Task statement
Copy out each line below exactly as it appears.

** START Dataset extract **

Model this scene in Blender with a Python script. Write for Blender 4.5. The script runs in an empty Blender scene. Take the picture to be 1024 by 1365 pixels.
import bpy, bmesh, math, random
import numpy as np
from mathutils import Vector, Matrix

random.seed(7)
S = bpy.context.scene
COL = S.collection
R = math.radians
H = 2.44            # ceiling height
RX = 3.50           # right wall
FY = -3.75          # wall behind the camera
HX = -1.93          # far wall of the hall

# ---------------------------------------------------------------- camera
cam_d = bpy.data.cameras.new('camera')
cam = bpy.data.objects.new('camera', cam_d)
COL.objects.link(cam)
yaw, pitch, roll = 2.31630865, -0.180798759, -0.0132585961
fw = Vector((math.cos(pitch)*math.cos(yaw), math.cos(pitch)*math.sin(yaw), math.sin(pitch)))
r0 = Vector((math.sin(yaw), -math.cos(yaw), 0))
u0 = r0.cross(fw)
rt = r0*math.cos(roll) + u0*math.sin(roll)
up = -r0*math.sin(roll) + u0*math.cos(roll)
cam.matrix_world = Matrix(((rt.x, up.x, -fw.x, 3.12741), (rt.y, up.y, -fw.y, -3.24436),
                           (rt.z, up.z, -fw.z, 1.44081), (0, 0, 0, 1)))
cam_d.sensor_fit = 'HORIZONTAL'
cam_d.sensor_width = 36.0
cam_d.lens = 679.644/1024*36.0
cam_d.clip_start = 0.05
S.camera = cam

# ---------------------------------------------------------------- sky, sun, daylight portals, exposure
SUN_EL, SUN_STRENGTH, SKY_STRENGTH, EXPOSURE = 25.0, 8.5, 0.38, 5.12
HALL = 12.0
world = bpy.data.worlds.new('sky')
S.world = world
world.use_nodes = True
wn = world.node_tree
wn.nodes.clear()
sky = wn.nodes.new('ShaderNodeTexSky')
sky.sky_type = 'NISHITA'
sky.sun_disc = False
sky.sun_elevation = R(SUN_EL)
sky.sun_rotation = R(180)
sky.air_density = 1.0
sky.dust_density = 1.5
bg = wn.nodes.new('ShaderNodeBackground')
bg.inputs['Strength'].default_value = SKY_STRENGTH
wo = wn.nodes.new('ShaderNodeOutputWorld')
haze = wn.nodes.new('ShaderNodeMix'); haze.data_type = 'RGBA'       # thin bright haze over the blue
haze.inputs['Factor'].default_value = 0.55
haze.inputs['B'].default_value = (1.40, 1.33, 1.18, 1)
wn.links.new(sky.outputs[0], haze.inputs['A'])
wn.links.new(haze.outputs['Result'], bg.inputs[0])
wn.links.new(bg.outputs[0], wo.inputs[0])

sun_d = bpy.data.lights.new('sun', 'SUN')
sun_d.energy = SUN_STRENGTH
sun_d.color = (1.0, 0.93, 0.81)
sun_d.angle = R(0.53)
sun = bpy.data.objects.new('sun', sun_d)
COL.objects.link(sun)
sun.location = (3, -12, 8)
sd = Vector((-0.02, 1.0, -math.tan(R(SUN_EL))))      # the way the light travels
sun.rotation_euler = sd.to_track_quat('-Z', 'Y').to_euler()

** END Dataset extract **

Solution
Model this scene in Blender with a Python script. Write for Blender 4.5. The script runs in an empty Blender scene. Take the picture to be 1024 by 1365 pixels.
import bpy, bmesh, math, random
import numpy as np
from mathutils import Vector, Matrix

random.seed(7)
S = bpy.context.scene
COL = S.collection
R = math.radians
H = 2.44            # ceiling height
RX = 3.50           # right wall
FY = -3.75          # wall behind the camera
HX = -1.93          # far wall of the hall

# ---------------------------------------------------------------- camera
cam_d = bpy.data.cameras.new('camera')
cam = bpy.data.objects.new('camera', cam_d)
COL.objects.link(cam)
yaw, pitch, roll = 2.31630865, -0.180798759, -0.0132585961
fw = Vector((math.cos(pitch)*math.cos(yaw), math.cos(pitch)*math.sin(yaw), math.sin(pitch)))
r0 = Vector((math.sin(yaw), -math.cos(yaw), 0))
u0 = r0.cross(fw)
rt = r0*math.cos(roll) + u0*math.sin(roll)
up = -r0*math.sin(roll) + u0*math.cos(roll)
cam.matrix_world = Matrix(((rt.x, up.x, -fw.x, 3.12741), (rt.y, up.y, -fw.y, -3.24436),
                           (rt.z, up.z, -fw.z, 1.44081), (0, 0, 0, 1)))
cam_d.sensor_fit = 'HORIZONTAL'
cam_d.sensor_width = 36.0
cam_d.lens = 679.644/1024*36.0
cam_d.clip_start = 0.05
S.camera = cam

# ---------------------------------------------------------------- sky, sun, daylight portals, exposure
SUN_EL, SUN_STRENGTH, SKY_STRENGTH, EXPOSURE = 25.0, 8.5, 0.38, 5.12
HALL = 12.0
world = bpy.data.worlds.new('sky')
S.world = world
world.use_nodes = True
wn = world.node_tree
wn.nodes.clear()
sky = wn.nodes.new('ShaderNodeTexSky')
sky.sky_type = 'NISHITA'
sky.sun_disc = False
sky.sun_elevation = R(SUN_EL)
sky.sun_rotation = R(180)
sky.air_density = 1.0
sky.dust_density = 1.5
bg = wn.nodes.new('ShaderNodeBackground')
bg.inputs['Strength'].default_value = SKY_STRENGTH
wo = wn.nodes.new('ShaderNodeOutputWorld')
haze = wn.nodes.new('ShaderNodeMix'); haze.data_type = 'RGBA'       # thin bright haze over the blue
haze.inputs['Factor'].default_value = 0.55
haze.inputs['B'].default_value = (1.40, 1.33, 1.18, 1)
wn.links.new(sky.outputs[0], haze.inputs['A'])
wn.links.new(haze.outputs['Result'], bg.inputs[0])
wn.links.new(bg.outputs[0], wo.inputs[0])

sun_d = bpy.data.lights.new('sun', 'SUN')
sun_d.energy = SUN_STRENGTH
sun_d.color = (1.0, 0.93, 0.81)
sun_d.angle = R(0.53)
sun = bpy.data.objects.new('sun', sun_d)
COL.objects.link(sun)
sun.location = (3, -12, 8)
sd = Vector((-0.02, 1.0, -math.tan(R(SUN_EL))))      # the way the light travels
sun.rotation_euler = sd.to_track_quat('-Z', 'Y').to_euler()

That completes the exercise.